Red Rose Trip to Alderley Edge West Mine




Andy Hall, Slug, Pete Llewellyn, Steve Gray, Dave Ottewell, Emma Key, Carmel Ramwell, Stu. Bennett, Edvin Deadman.

The Alderley Edge mines in Cheshire were mined from the Bronze Age (c. 4000 years ago) until the early 20th century.

Most of the mines are still accessible although many surface features have been obscured by vegetation over the years.

Many of the mines are owned by the National Trust and have been leased from them by the Derbyshire Caving Club which maintains access and continues to explore and search for areas of mining that have been closed for centuries.

I had been meaning to arrange a club trip down here for some years and was prompted to get it organised when I met up with Nigel Dibben, an old caving friend from university days at the Hidden Earth in Burnley. He has been a DCC member for many years and has been closely associated with the mines for some time.

We decided on West Mine as it offers the best option for a sporting trip, so everyone was asked to bring a sit harness and cows tails. We met at the main car park at Alderley edge near the Wizard pub. The meeting time of 11 o’clock came and went and Nigel, our guide had not arrived. The club members now started to give me some grief. I was now getting anxious so after a couple of phone calls and a chat to the local park ranger I spoke to Nigel who had lost track of time and would be arriving late!

We got changed and set off. By the way do not wear a PVC oversuit, you get too hot! A boiler suit will do. The mine is mainly dry and sandy as it is in Triassic sandstone. The locked entrance shaft is in a field about 15 mins walk through the woods from the car


park West Mine is the largest mine on the Edge and was worked between 1858 and 1878. However, some parts appear to be a bit earlier and others later with clear signs of twentieth century workings.

West Mine consists of a series of large tunnels on three levels following the dip down towards the WSW and then turning NW on the strike towards the end of the mine. During the main working period from 1857 to 1877, West Mine was probably known as the Western Mine and was worked in two sections divided by a fault or Great Slide. Ore was extracted by a railway hauled from the surface using a rope.
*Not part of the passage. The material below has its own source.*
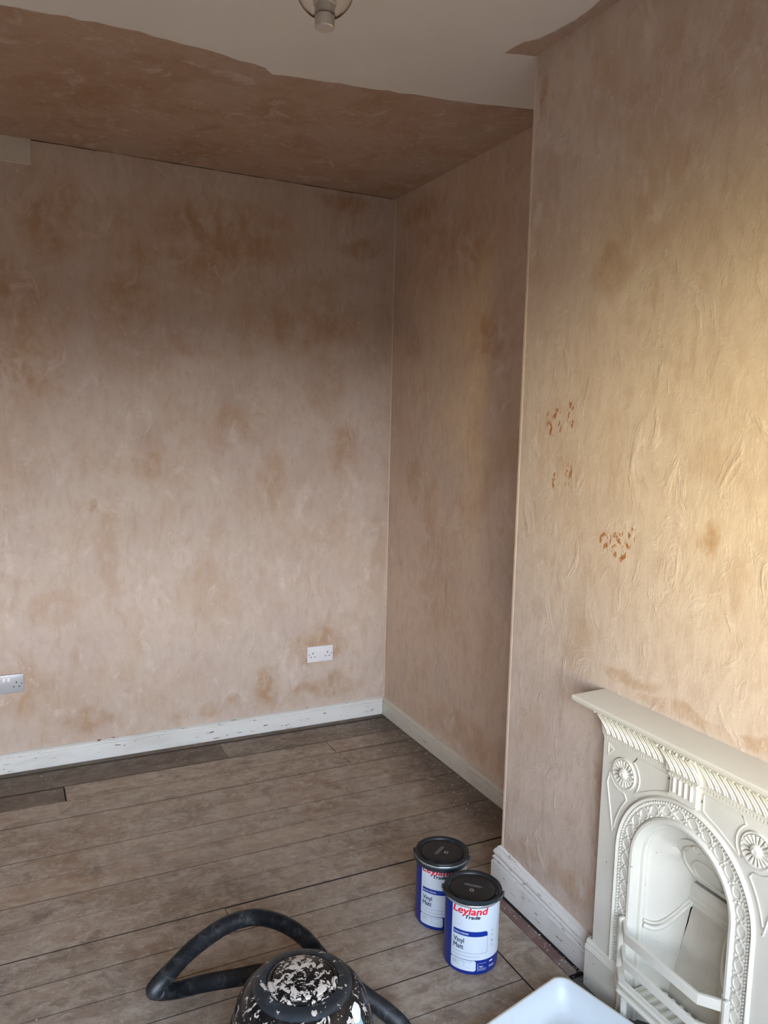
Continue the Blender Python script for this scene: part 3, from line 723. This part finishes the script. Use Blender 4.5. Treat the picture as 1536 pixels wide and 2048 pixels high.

Ventilation was achieved by the use of two air shafts at the middle and far end of the mine. 

A short ladder leads down to an adit, which opens out to larger passage, The Roman Galleries. This lead past a shaft rigged with a fixed SRT rope from above and you head back underneath to immerge in the roof of the Main Chamber at the start of a well rigged traverse rope. This proved a bit of entertainment and was followed by a fixed rope descent to the floor of the large chamber. This I a large stope that used to lead directly out to the surface. We followed this downhill through a series of large passages to Sphinx Chamber. The Sphinx rock itself has been damaged in the 1950’s. Here the first part of the mine ends at a fault. A short climb (fixed ladder and chain) leads to a steep incline up to a bridge across the infamous Plank Shaft. This bridge is an impressive structure put in to make the route across the shaft safe.

The second part of the mine proved more sporting with a number of different interconnection routes via passages on three levels running in a NW direction.


Nigel sent the more energetic younger members on various alternative routes up some awkward chimneys and crawls, all of which could be bypassed via walking passage. Several routes lead via Chain Shaft and joins the old railway level after a gentle slope down. Just after joining the railway level is a prominent rock known as The Dog or The Lion. From here, access is possible by some easy climbs and devious routes to the Middle and Top levels at the far end of the mine.

On the return trip we returned to Sphinx Chamber and a passage leads N into Twisted Pillar Cavern. The pillar has now collapsed. Above this route is another large stope reached from the Cavern of the Twisted Pillar and ending in a covered shaft to surface above Sphinx Chamber. We made our way out via the same entrance we came in and I was completely confused by then!

We spent about four hours underground on a thoroughly enjoyable trip and it was great to have a guide who knew the mine and its history well. We plan to do another trip in the spring of 2013 involving a through trip along the Rough Level from Brynlow Mine to Wood Mine that involves a boat.